I’m also surprised you jump right to the assumption that I was talking about hired hands - we’ve been discussing property rights, and if one person doesn’t have the right to lay claim to land that an entire community works, why should the rest of the community be in an employer/employee relationship with one person? Think about family farms as one example, if it makes it easier to envision that all these people are close kin (it’s probably a fair bet to say that people in small settlements ever since agriculture began were mostly relatives of one sort or another).
I never claimed anyone lost their identity. I’m just saying that the importance of society over the individual is underappreciated (especially in the US, where the importance of the individual is overstated) and that rights are a product of the group’s need to balance individual freedoms with the functions of society.
It’s a bit tangential, but I don’t think anyone sufficiently understands consciousness to claim to know where it comes from. That’s more of an existential and neuroscience debate than one essential to moral/ethical/legal rights.

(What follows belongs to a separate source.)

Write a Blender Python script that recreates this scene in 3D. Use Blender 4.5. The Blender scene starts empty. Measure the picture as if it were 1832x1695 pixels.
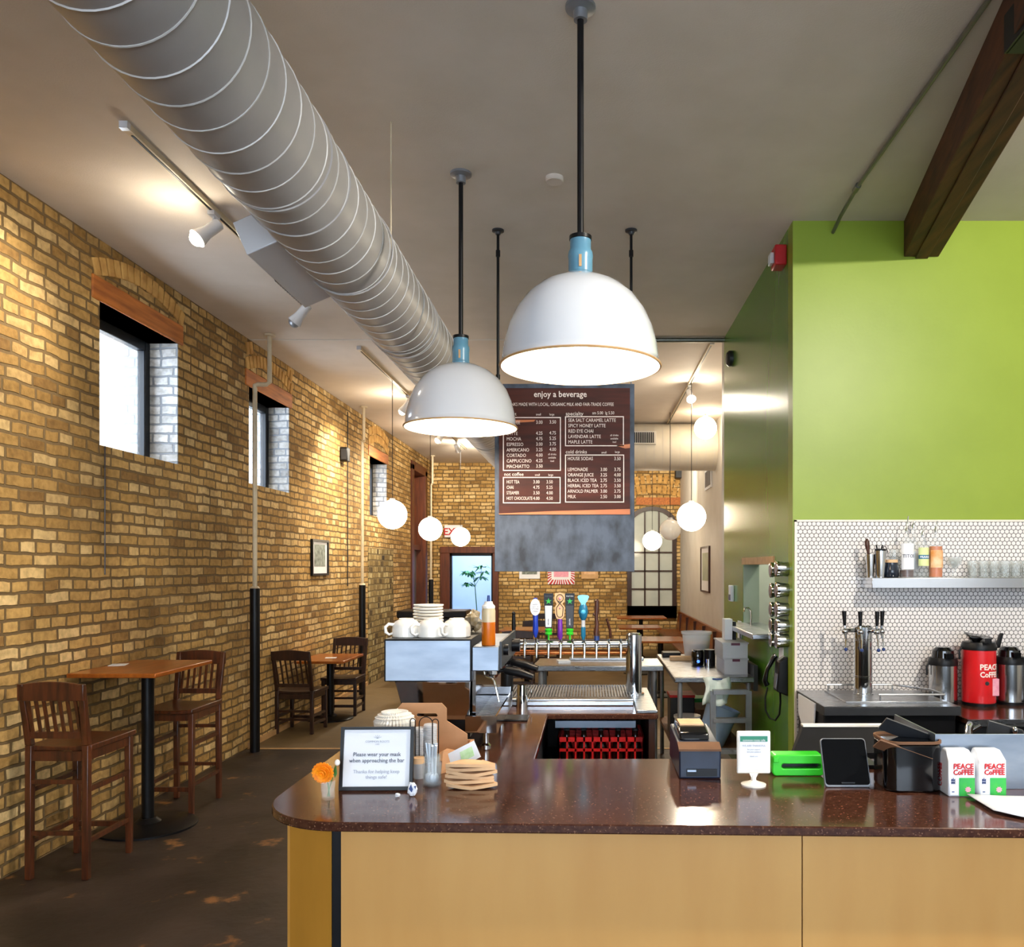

I would argue that communal rights continue to exist even when private property is recognized. There are good reasons someone isn’t allowed to build an Anthrax factory even on their own property in my residential neighborhood .
That depends on the conditions the society is faced with. In most circumstances, I would say no.
In the case where my well is drawing water from under other peoples’ property and/or public land, I should have to compensate others for that.
In the extreme case, where I control the only source of water for the entire community, yes, you do have the right to tap my well. No one should have the power of life or death over a community and the society should have the right to defend itself from my stranglehold by making the water communal property. Once the well becomes community property, I shouldn’t have to pay more for the pump than anyone else.